Output every line exactly as written. Leave out pictures.

• _Data provided_
━━━━━━━━━━

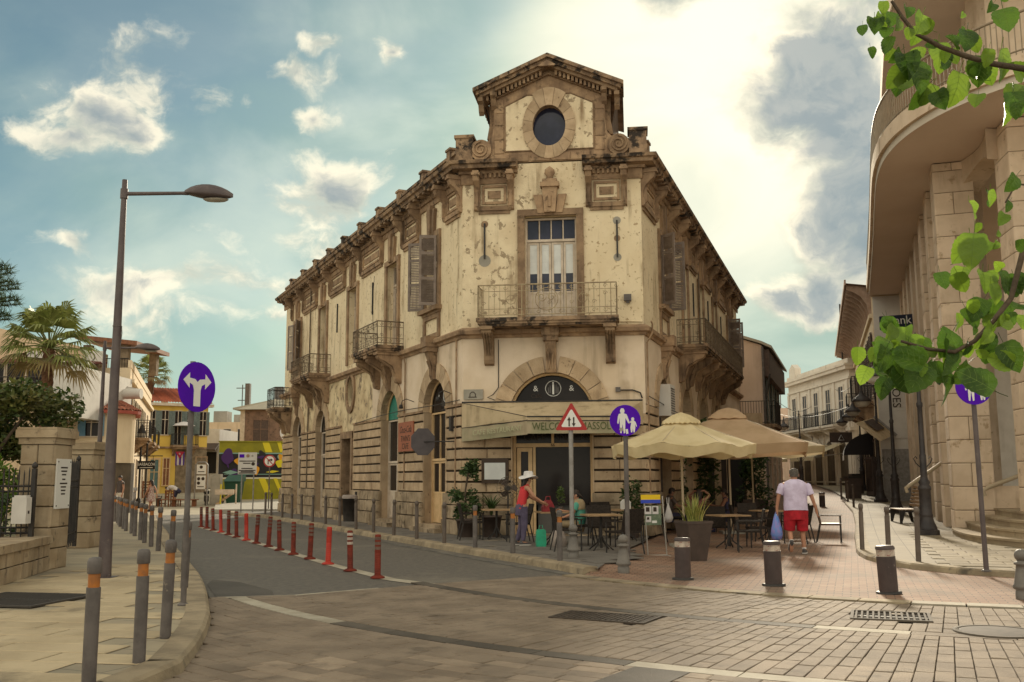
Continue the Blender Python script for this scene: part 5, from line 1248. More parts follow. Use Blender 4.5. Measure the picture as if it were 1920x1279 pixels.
pd = sign_thing('purple blue round sign of adult leading a child, left of the umbrellas', 2.16, 18.77, .10, 2.60, .045)
T = faceT(2.15, 18.70, 2.69, R_(-3)); roundplate(pd, T, .295, PURPLE); walkers(T, pd, 1.05)
stk = flat(T, [(-.10, -.20), (-.06, -.21), (-.04, -.17), (-.06, -.135), (-.10, -.14), (-.12, -.17)], .002, .004); obj('sticker', stk, CONC, pd); obj('sticker', flat(T, [(.0, -.17), (.045, -.165), (.055, -.25), (.015, -.26)], .002, .004), SIGNW, pd)
pr_ = sign_thing('purple blue round pedestrian sign half hidden by the vine leaves', 7.53, 15.95, .11, 3.15, .04, LAMPM, (-.02, 0))
T = faceT(7.50, 15.88, 3.05, R_(-2)); roundplate(pr_, T, .295, PURPLE); walkers(T, pr_, 1.0)
# display stand
dsn = thing('display_stand', 'leaflet stand with yellow and blue header beside the pedestrian sign', 'display stand', (2.9, 20.2, .03), 0)
T = look(2.92, 20.2, .035, R_(12)); m = MB(T)
for s in (-.20, .20): m.tube([(s, 0, 0), (s - .06, .02, 1.2)], .014, 6)
m.tube([(-.24, -.12, 0), (-.2, 0, .02), (.2, 0, .02), (.24, -.12, 0)], .014, 6); obj('stand_frame', m, STEEL, dsn)
hd = MB(T).box(-.33, .08, -.02, .0, 1.13, 1.23); obj('header_board', hd, YELLOWS, dsn); obj('header_board', MB(T).box(-.33, .08, -.021, .0, 1.06, 1.13), BLUES, dsn)
obj('leaflet_panel', MB(T).box(-.25, .10, .0, .02, .62, 1.01), POSTER, dsn)
for a, b, c, d in ((-.25, -.11, .84, 1.0), (-.09, .04, .84, 1.0), (-.23, -.12, .68, .8)):
    obj('leaflet', MB(T).box(a, b, -.008, .0, c, d), WHITEC, dsn); obj('picture', MB(T).box(a + .02, b - .04, -.010, -.008, c + .05, d - .02), INK, dsn)
obj('leaflet', MB(T).box(-.10, .0, -.008, 0, .66, .71), SIGNW, dsn)
# ------------------------------------------------------------------ cafe furniture
def chair(mat=WICKER, slim=False):
    t = thing('cafe_chair', 'x', 'chair', (0, 0, 0)); w = .27
    obj('seat', MB().box(-w, w, -.25, .25, .42, .46), mat, t)
    b = MB().loft([[(-w, .22 + .10 * k / 4, .46 + .44 * k / 4), (w, .22 + .10 * k / 4, .46 + .44 * k / 4), (w, .25 + .10 * k / 4, .46 + .44 * k / 4), (-w, .25 + .10 * k / 4, .46 + .44 * k / 4)] for k in range(5)], True, False); obj('backrest', b, mat, t)
    for sx in (-1, 1):
        obj('leg', MB().tube([(sx * (w - .02), -.23, 0), (sx * (w - .02), -.23, .64 if not slim else .44)], .016, 6), IRON, t)
        obj('leg', MB().tube([(sx * (w - .02), .34, 0), (sx * (w - .02), .24, .45)], .016, 6), IRON, t)
        if not slim: obj('armrest', MB().box(sx * w - .03, sx * w + .03, -.26, .28, .64, .665), mat, t)
    return t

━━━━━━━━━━

• _Correct answer_
Continue the Blender Python script for this scene: part 5, from line 1248. More parts follow. Use Blender 4.5. Measure the picture as if it were 1920x1279 pixels.
pd = sign_thing('purple blue round sign of adult leading a child, left of the umbrellas', 2.16, 18.77, .10, 2.60, .045)
T = faceT(2.15, 18.70, 2.69, R_(-3)); roundplate(pd, T, .295, PURPLE); walkers(T, pd, 1.05)
stk = flat(T, [(-.10, -.20), (-.06, -.21), (-.04, -.17), (-.06, -.135), (-.10, -.14), (-.12, -.17)], .002, .004); obj('sticker', stk, CONC, pd); obj('sticker', flat(T, [(.0, -.17), (.045, -.165), (.055, -.25), (.015, -.26)], .002, .004), SIGNW, pd)
pr_ = sign_thing('purple blue round pedestrian sign half hidden by the vine leaves', 7.53, 15.95, .11, 3.15, .04, LAMPM, (-.02, 0))
T = faceT(7.50, 15.88, 3.05, R_(-2)); roundplate(pr_, T, .295, PURPLE); walkers(T, pr_, 1.0)
# display stand
dsn = thing('display_stand', 'leaflet stand with yellow and blue header beside the pedestrian sign', 'display stand', (2.9, 20.2, .03), 0)
T = look(2.92, 20.2, .035, R_(12)); m = MB(T)
for s in (-.20, .20): m.tube([(s, 0, 0), (s - .06, .02, 1.2)], .014, 6)
m.tube([(-.24, -.12, 0), (-.2, 0, .02), (.2, 0, .02), (.24, -.12, 0)], .014, 6); obj('stand_frame', m, STEEL, dsn)
hd = MB(T).box(-.33, .08, -.02, .0, 1.13, 1.23); obj('header_board', hd, YELLOWS, dsn); obj('header_board', MB(T).box(-.33, .08, -.021, .0, 1.06, 1.13), BLUES, dsn)
obj('leaflet_panel', MB(T).box(-.25, .10, .0, .02, .62, 1.01), POSTER, dsn)
for a, b, c, d in ((-.25, -.11, .84, 1.0), (-.09, .04, .84, 1.0), (-.23, -.12, .68, .8)):
    obj('leaflet', MB(T).box(a, b, -.008, .0, c, d), WHITEC, dsn); obj('picture', MB(T).box(a + .02, b - .04, -.010, -.008, c + .05, d - .02), INK, dsn)
obj('leaflet', MB(T).box(-.10, .0, -.008, 0, .66, .71), SIGNW, dsn)
# ------------------------------------------------------------------ cafe furniture
def chair(mat=WICKER, slim=False):
    t = thing('cafe_chair', 'x', 'chair', (0, 0, 0)); w = .27
    obj('seat', MB().box(-w, w, -.25, .25, .42, .46), mat, t)
    b = MB().loft([[(-w, .22 + .10 * k / 4, .46 + .44 * k / 4), (w, .22 + .10 * k / 4, .46 + .44 * k / 4), (w, .25 + .10 * k / 4, .46 + .44 * k / 4), (-w, .25 + .10 * k / 4, .46 + .44 * k / 4)] for k in range(5)], True, False); obj('backrest', b, mat, t)
    for sx in (-1, 1):
        obj('leg', MB().tube([(sx * (w - .02), -.23, 0), (sx * (w - .02), -.23, .64 if not slim else .44)], .016, 6), IRON, t)
        obj('leg', MB().tube([(sx * (w - .02), .34, 0), (sx * (w - .02), .24, .45)], .016, 6), IRON, t)
        if not slim: obj('armrest', MB().box(sx * w - .03, sx * w + .03, -.26, .28, .64, .665), mat, t)
    return t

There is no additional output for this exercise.